The main area mosque is in a former church building [Al Jazeera] |
“For me, it was more frustration, disappointment towards the person who made the video,” said Azmi, a Malaysian student at KU. “But at least we didn’t kill anybody or even take it to the streets.”
“Freedom of speech is a double-edged sword that cuts both ways. We can express ourselves too, and limiting that would hurt other people.”
“We were inspired by a Catholic group that also does [public question-answering] and wanted to represent ourselves in flesh and blood – to clear up our name,” Azmi told Al Jazeera. “We are not like the people who killed the ambassador in Libya, or who ransacked the embassy in Cairo.”
“A lot of people want to believe Islam is bad,” said Azmi. “We just want peace on this earth.”

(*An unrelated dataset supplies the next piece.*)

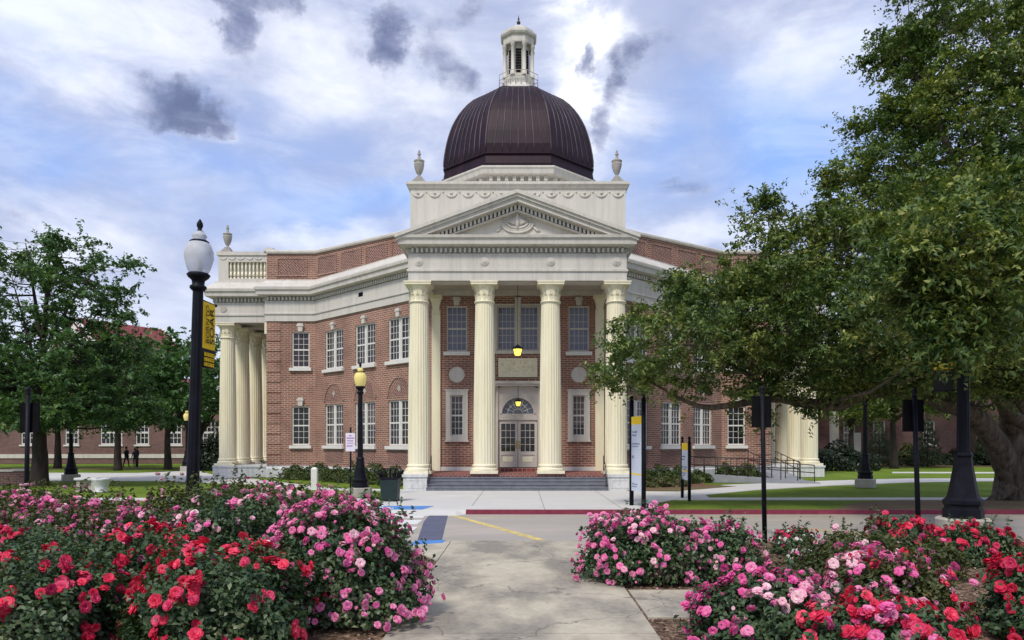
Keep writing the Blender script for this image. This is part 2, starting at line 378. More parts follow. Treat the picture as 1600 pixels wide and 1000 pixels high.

After a series of informal icebreakers, Iesha Kincaid, president of the MSA, discussed the activities for the upcoming Islam Awareness Week with about a dozen other group members hailing from diverse backgrounds.
The planned agenda included public readings from the script of “Hijabi Monologues”, a lecture on the Prophet and creation of an Islamic art gallery.

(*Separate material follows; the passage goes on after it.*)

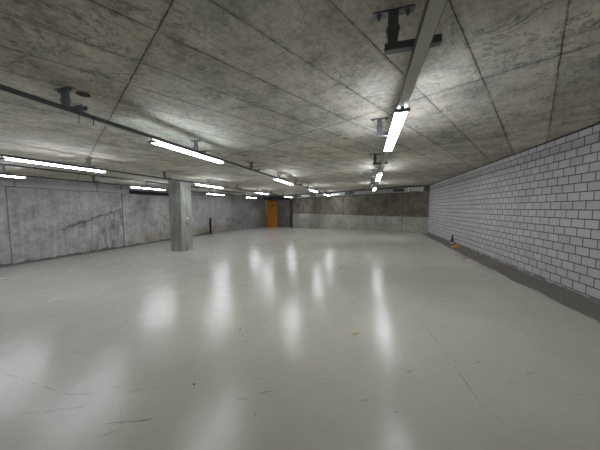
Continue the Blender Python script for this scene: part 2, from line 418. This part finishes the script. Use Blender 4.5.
# the orange door in the far corner
da = Vector(P_dl); db = Vector(P_dr); dd = (db - da).normalized(); dn = Vector((dd.y, -dd.x)) 
if dn.y > 0: dn = -dn
drz = math.atan2(dd.y, dd.x)
dorg = tuple(da + dd * .18 )
dz0 = fz(dorg[0]) ; dtop = EYE + .80
bm = bmesh.new(); box(bm, (.06, -.07, dz0 + .04), (1.54, -.02, dtop - .06), .004, drz, dorg)
for k in range(1, 6):
    box(bm, (.06 + k * .247 - .004, -.076, dz0 + .1), (.06 + k * .247 + .004, -.069, dtop - .12), 0, drz, dorg)
door = struct('door_1', bm, 'orange')
bm = bmesh.new()
for a, b in (((0, -.08, dz0 - .05), (.06, 0, dtop)), ((1.54, -.08, dz0 - .05), (1.60, 0, dtop)), ((.06, -.08, dtop - .06), (1.54, 0, dtop))):
    box(bm, a, b, .004, drz, dorg)
mesh('door_frame', bm, 'orange_dark', door)
bm = bmesh.new()
box(bm, (1.42, -.10, dz0 + 1.18), (1.48, -.07, dz0 + 1.42), .004, drz, dorg); box(bm, (1.30, -.13, dz0 + 1.30), (1.46, -.105, dz0 + 1.33), .004, drz, dorg)
tag(mesh('door_handle', bm, 'black', door), 'black handle')
bm = bmesh.new(); box(bm, (.74, -.085, dtop - .62), (.98, -.072, dtop - .42), .003, drz, dorg)
tag(mesh('door_sign', bm, 'black', door), 'small black plate near the top of the door')
bm = bmesh.new(); box(bm, (-.11, -.10, dz0 + 1.5), (-.03, -.01, dtop + .08), .005, drz, dorg)
o = mesh('cable_channel', bm, 'white'); tag(o, 'pale upright cable channel left of the orange door', 'cable channel')

# concrete pillar
bm = bmesh.new(); px0, py0, pw = -8.37, 9.1, .70
vs = box(bm, (px0 - pw, py0, fz(px0) - .08), (px0, py0 + pw, CEIL + .0), .018)
o = mesh('pillar', bm, 'pillar'); tag(o, 'square board-marked concrete pillar standing free on the floor', 'pillar')
bm = bmesh.new(); box(bm, (px0, py0 + .30, EYE - .53), (px0 + .025, py0 + .40, EYE - .43), .006)
o = mesh('junction_box', bm, 'white'); tag(o, 'small white box fixed to the right face of the concrete pillar', 'box')

# ------------------------------------------------------------------ ducts
def duct_back():
    t = thing('air_duct', 'galvanised air duct running under the ceiling along the brown back wall', 'duct', (BP[0], BP[1], EYE + .92), math.pi - t35)
    # local x runs along the wall, local y points into the wall or the room: room side is +y here after the turn
    def L(a, b, bev=.004, bm=None):
        box(bm, a, b, bev)
    bm = bmesh.new(); L((.12, .03, .04), (12.7, .46, .27), .004, bm); mesh('duct_body', bm, 'duct', t)
    for s in (.12, .97, 3.6, 6.2, 8.8, 11.4):
        bm = bmesh.new(); L((s, .02, .03), (s + .04, .475, .285), .003, bm); mesh('flange', bm, 'white', t)
    for a, b in ((1.25, 1.95), (5.0, 5.8), (9.05, 9.8), (10.95, 11.9)):
        bm = bmesh.new(); L((a, .461, .075), (b, .475, .235), 0, bm)
        gr = tag(mesh('grille', bm, 'grille', t), 'black outlet grille')
        bm = bmesh.new()
        for k in range(4): L((a, .475, .095 + k * .037), (b, .482, .101 + k * .037), 0, bm)
        mesh('slat', bm, 'pipe', gr)
    for s in (2.3, 4.9, 7.5, 10.1, 12.6):
        bm = bmesh.new();  L((s, .47, .0), (s + .03, .476, .37), 0, bm); L((s, .04, 0.02), (s + .03, .476, .03), 0, bm)
        mesh('hanger', bm, 'bracket', t)
    return t
duct_back()
def duct_left():
    t = thing('air_duct', 'pale grey air duct running along the top of the left wall', 'duct', (LX, 0, EYE + .86))
    bm = bmesh.new(); box(bm, (.03, -6.5, 0), (.45, 10.75, .20), .006); mesh('duct_body', bm, 'ductside', t)
    bm = bmesh.new(); box(bm, (.05, 10.75, .0), (.42, 13.8, .20), .004); tag(mesh('grille_section', bm, 'grille', t), 'black open grille section')
    bm = bmesh.new(); box(bm, (.03, 13.8, .02), (.38, 21.2, .16), .006); mesh('duct_end_section', bm, 'ductside', t)
    for y in (-3, 0, 3, 6, 9, 15, 18, 21):
        bm = bmesh.new()
        for a, b in (((.46, y, -.02), (.48, y + .03, .44)), ((.02, y, -.02), (.48, y + .03, -.002))): box(bm, a, b)
        mesh('hanger', bm, 'bracket', t)
duct_left()
t = thing('air_duct', 'dark flat air duct crossing above the orange door', 'duct', (P_dl[0], P_dl[1], EYE + .90), drz)
Ld = (Vector(P_dr) - Vector(P_dl)).length
bm = bmesh.new(); box(bm, (.12, -.50, 0), (Ld - .05, -.05, .26), .006); mesh('duct_body', bm, 'pipe', t)
for k in (.5, 1.9, 3.0):
    bm = bmesh.new(); box(bm, (k, -.52, -.02), (k + .03, -.03, -.002)); box(bm, (k, -.53, -.02), (k + .03, -.51, .4)); mesh('hanger', bm, 'bracket', t)

# ------------------------------------------------------------------ lighting rows
ZR = EYE + 1.0              # underside of the rails
def rail(x, y0, y1, label):
    bm = bmesh.new()
    h, w_ = .045, .088
    # a slotted channel: bottom, two sides and two returned lips
    for a, b in (((-w_ / 2, y0, .002), (w_ / 2, y1, .004)), ((-w_ / 2, y0, 0), (-w_ / 2 + .004, y1, h)), ((w_ / 2 - .004, y0, 0), (w_ / 2, y1, h)),
                 ((-w_ / 2, y0, h - .004), (-.018, y1, h)), ((.018, y0, h - .004), (w_ / 2, y1, h))):
        box(bm, a, b)
    o = mesh('lighting_rail', bm, 'rail', loc=(x, 0, ZR))
    tag(o, label, 'rail', 'steel rails the lamps are fixed under')
    bm = bmesh.new(); box(bm, (-w_ / 2 + .005, y0, -.003), (w_ / 2 - .005, y1, .0015)); tag(mesh('cover_strip', bm, 'cover', o), 'pale cover strip on the underside')
    y = y0 + 3.0
    while y < y1:
        bm = bmesh.new(); box(bm, (-w_ / 2 - .003, y - .04, -.002), (w_ / 2 + .003, y + .04, h + .002), .001)
        mesh('rail_coupling', bm, 'rail', o); y += 5.05
    return o
def luminaire(x, y, L, label):
    t = thing('ceiling_lamp', label, 'lamp', (x, y, ZR), 0, 'fluorescent lamps under the rails')
    bm = bmesh.new()
    box(bm, (-.056, .02, -.014), (.056, L - .02, -.004), .004)
    mesh('housing', bm, 'white', t)
    for s in (-1, 1):
        bm = bmesh.new(); cyl(bm, (s * .045, -.006, -.030), (s * .045, L + .006, -.030), .014, seg=12)
        mesh('tube', bm, 'tube', t, True)
    for yy in (-.028, L + .003):
        bm = bmesh.new(); box(bm, (-.074, yy, -.052), (.074, yy + .025, -.020), .005); box(bm, (-.02, yy, -.022), (.02, yy + .025, -.004))
        mesh('lamp_holder', bm, 'cap', t)
    return t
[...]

License plate at KU Chabad reads ‘JEWHAWK’ [Al Jazeera] |
Kincaid, also a native Kansan, said, “The video curiosity and controversy increase the chances of people listening … they wouldn’t have been interested in learning about [Prophet Muhammad] before”.

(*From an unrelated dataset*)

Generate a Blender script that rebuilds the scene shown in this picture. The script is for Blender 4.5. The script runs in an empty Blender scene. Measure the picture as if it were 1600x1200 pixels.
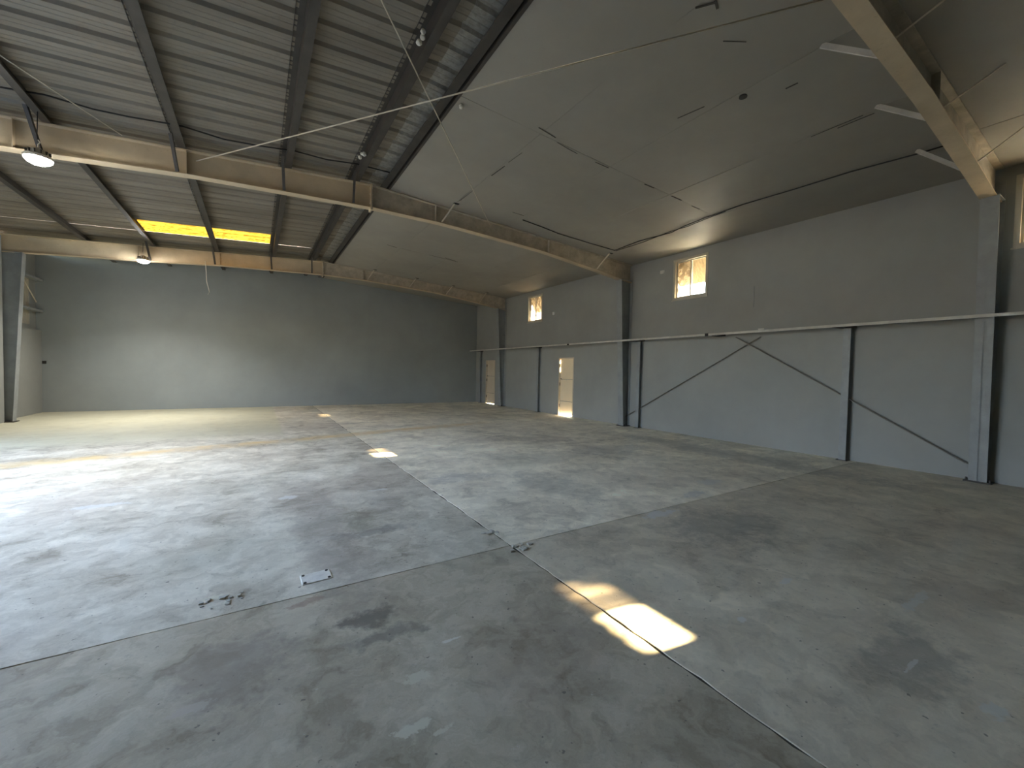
import bpy, math, random
from mathutils import Vector, Matrix
random.seed(7)
C = bpy.context.collection
S = bpy.context.scene

# ------------------------------------------------------------------ camera
cam_d = bpy.data.cameras.new('camera'); cam = bpy.data.objects.new('camera', cam_d); C.objects.link(cam)
yaw, pitch, roll = math.radians(31.8465), math.radians(-1.75374), math.radians(1.14101)
fw = Vector((math.sin(yaw)*math.cos(pitch), math.cos(yaw)*math.cos(pitch), math.sin(pitch)))
r0 = Vector((math.cos(yaw), -math.sin(yaw), 0)); u0 = r0.cross(fw)
rt = math.cos(roll)*r0 + math.sin(roll)*u0; up = -math.sin(roll)*r0 + math.cos(roll)*u0
m = Matrix((rt, up, -fw)).transposed().to_4x4(); m.translation = (0, 0, 1.6)
cam.matrix_world = m
cam_d.sensor_width = 36; cam_d.lens = 642.72*36/1600; cam_d.clip_start = .05; cam_d.clip_end = 400
S.camera = cam

# ------------------------------------------------------------------ world, sun, exposure
W = bpy.data.worlds.new('world'); S.world = W; W.use_nodes = True
nt = W.node_tree; nt.nodes.clear()
sky = nt.nodes.new('ShaderNodeTexSky'); sky.sky_type = 'NISHITA'; sky.sun_disc = False
sky.sun_elevation = math.radians(26.4); sky.sun_rotation = math.radians(97.8)
sky.air_density = 1.0; sky.dust_density = 1.6; sky.ozone_density = 1.0
bg = nt.nodes.new('ShaderNodeBackground'); bg.inputs[1].default_value = .53
wo = nt.nodes.new('ShaderNodeOutputWorld')
nt.links.new(sky.outputs[0], bg.inputs[0]); nt.links.new(bg.outputs[0], wo.inputs[0])
sd = bpy.data.lights.new('sun', 'SUN'); sun = bpy.data.objects.new('sun', sd); C.objects.link(sun)
sd.energy = 11.0; sd.angle = math.radians(.53); sd.color = (1, .77, .46)
TO_SUN = Vector((7.65, -1.065, 3.73)).normalized()
sun.rotation_euler = TO_SUN.to_track_quat('Z', 'Y').to_euler(); sun.location = (30, -4, 20)
S.view_settings.view_transform = 'Standard'; S.view_settings.look = 'None'
S.view_settings.gamma = 1; S.view_settings.use_curve_mapping = False
S.view_settings.exposure = 3.92
S.cycles.max_bounces = 10; S.cycles.diffuse_bounces = 7; S.cycles.glossy_bounces = 4
S.cycles.transparent_max_bounces = 12; S.cycles.sample_clamp_indirect = 8.0
S.cycles.caustics_reflective = False

def portal(name, loc, look, sx, sy):
    d = bpy.data.lights.new(name, 'AREA'); d.shape = 'RECTANGLE'; d.size = sx; d.size_y = sy
    d.cycles.is_portal = True
    o = bpy.data.objects.new(name, d); C.objects.link(o); o.location = loc
    o.rotation_euler = (-Vector(look)).to_track_quat('Z', 'Y').to_euler()
XL = -5.8                      # left wall
YB, YF = 19.0, -8.2            # back wall, front wall (behind the camera)
def XR(y): return 9.84 - .012*y   # right wall
DOORS_L = [(4.5, 8.5, 4.2), (10.9, 11.8, 3.2)]   # roller-door openings in the left wall: y0, y1, height
for q in DOORS_L:
    portal('portal_left', (XL-.25, (q[0]+q[1])/2, q[2]/2), (1, 0, 0), q[2], q[1]-q[0])

# ------------------------------------------------------------------ helpers
OFF = {}
class MB:
    """collects shapes in world coordinates, links them as one mesh object"""
    def __init__(s): s.v = []; s.f = []
    def add(s, v, f):
        n = len(s.v); s.v += [tuple(p) for p in v]; s.f += [tuple(i+n for i in q) for q in f]; return s
    def box(s, a, b):
        (x0, y0, z0), (x1, y1, z1) = a, b
        return s.add([(x0,y0,z0),(x1,y0,z0),(x1,y1,z0),(x0,y1,z0),(x0,y0,z1),(x1,y0,z1),(x1,y1,z1),(x0,y1,z1)],
                     [(0,3,2,1),(4,5,6,7),(0,1,5,4),(1,2,6,5),(2,3,7,6),(3,0,4,7)])
    def hexa(s, p):      # 8 points: bottom ring then top ring
        return s.add(p, [(0,3,2,1),(4,5,6,7),(0,1,5,4),(1,2,6,5),(2,3,7,6),(3,0,4,7)])
    def bar(s, a, b, w, h, upv=(0,0,1)):
        a, b = Vector(a), Vector(b); d = (b-a).normalized(); upv = Vector(upv)
        if abs(d.dot(upv)) > .98: upv = Vector((1,0,0))
        sx = d.cross(upv).normalized()*w/2; sy = sx.normalized().cross(d)*h/2
        r = [a-sx-sy, a+sx-sy, a+sx+sy, a-sx+sy]; q = [p+(b-a) for p in r]
        return s.hexa(r+q)
    def angle_bar(s, a, b, w, t, upv=(0,0,1)):     # an L-section
        a, b = Vector(a), Vector(b); d = (b-a).normalized(); upv = Vector(upv)
        sx = d.cross(upv).normalized(); sy = sx.cross(d)
        pr = [(0,0),(w,0),(w,t),(t,t),(t,w),(0,w)]
        v = [a+sx*x+sy*y for x, y in pr]+[b+sx*x+sy*y for x, y in pr]
        n = 6
        return s.add(v, [tuple(range(n))[::-1], tuple(range(n, 2*n))]+[(i, (i+1)%n, (i+1)%n+n, i+n) for i in range(n)])
    def tube(s, pts, r, n=8, cap=True):
        pts = [Vector(p) for p in pts]; rings = []
        for i, p in enumerate(pts):
            d = (pts[min(i+1, len(pts)-1)]-pts[max(i-1, 0)]).normalized()
            u = Vector((0,0,1)) if abs(d.z) < .9 else Vector((1,0,0))
            a = d.cross(u).normalized(); b = a.cross(d)
            rr = r[i] if isinstance(r, (list, tuple)) else r
            rings.append([p+rr*(math.cos(2*math.pi*k/n)*a+math.sin(2*math.pi*k/n)*b) for k in range(n)])
        v = [q for g in rings for q in g]; f = []
        for i in range(len(pts)-1):
            for k in range(n):
                f.append((i*n+k, i*n+(k+1)%n, (i+1)*n+(k+1)%n, (i+1)*n+k))
        if cap: f += [tuple(range(n))[::-1], tuple((len(pts)-1)*n+k for k in range(n))]
        return s.add(v, f)
    def lathe(s, c, prof, n=20):     # prof: (radius, z) from bottom to top
        c = Vector(c); v = []; f = []
        for rr, z in prof:
            v += [c+Vector((rr*math.cos(2*math.pi*k/n), rr*math.sin(2*math.pi*k/n), z)) for k in range(n)]
        for i in range(len(prof)-1):
            f += [(i*n+k, i*n+(k+1)%n, (i+1)*n+(k+1)%n, (i+1)*n+k) for k in range(n)]
        f += [tuple(range(n))[::-1], tuple((len(prof)-1)*n+k for k in range(n))]
        return s.add(v, f)
    def extrude(s, prof, e):         # polygon (3-D points) swept by the vector e
        e = Vector(e); n = len(prof); v = [Vector(p) for p in prof]; v += [p+e for p in v]
        return s.add(v, [tuple(range(n))[::-1], tuple(range(n, 2*n))]+[(i, (i+1)%n, (i+1)%n+n, i+n) for i in range(n)])
    def strip(s, sec, ends):         # open section sec [(y,z)] swept between x positions ends [(x,dz)]
        v = [(x, y, z+dz) for x, dz in ends for y, z in sec]; n = len(sec); f = []
        for i in range(len(ends)-1):
            f += [(i*n+k, i*n+k+1, (i+1)*n+k+1, (i+1)*n+k) for k in range(n-1)]
        return s.add(v, f)
    def build(s, name, mat, parent=None, smooth=False, fix=True):
        off = OFF.get(parent.name, Vector()) if parent else Vector()
        me = bpy.data.meshes.new(name)
        me.from_pydata([tuple(Vector(p)-off) for p in s.v], [], s.f)
        if fix:
            import bmesh
            bm = bmesh.new(); bm.from_mesh(me); bmesh.ops.recalc_face_normals(bm, faces=bm.faces); bm.to_mesh(me); bm.free()
        me.materials.append(mat)
        if smooth: me.polygons.foreach_set('use_smooth', [True]*len(me.polygons))
        o = bpy.data.objects.new(name, me); C.objects.link(o)
        if parent: o.parent = parent
        OFF[o.name] = off
        return o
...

The tall, headscarf-wearing college senior then explained her goals for an interfaith banquet and a charitable peace walk from a church to a synagogue and then to the mosque, on whose leadership board Kincaid also sits.
“Lawrence is a safe haven in Kansas – nice, liberal and tolerant,” said Kincaid, originally from Wichita, the biggest city in a state where more than 85 per cent of the people self-identify as Christian.
In an election year when both major party candidates nervously address their faith backgrounds, many Americans remain loathe to mix religion with politics.
“Romney comes out of a [Mormon] tradition that faced severe oppression, and Obama comes from a progressive [United Church of Christ] community with real oppression,” says Reverend Holcombe.
“Yet the two guys distance themselves from their religious backgrounds, while still invoking the name of God. That’s nauseating. Who is the real Romney, and who is the real Obama?”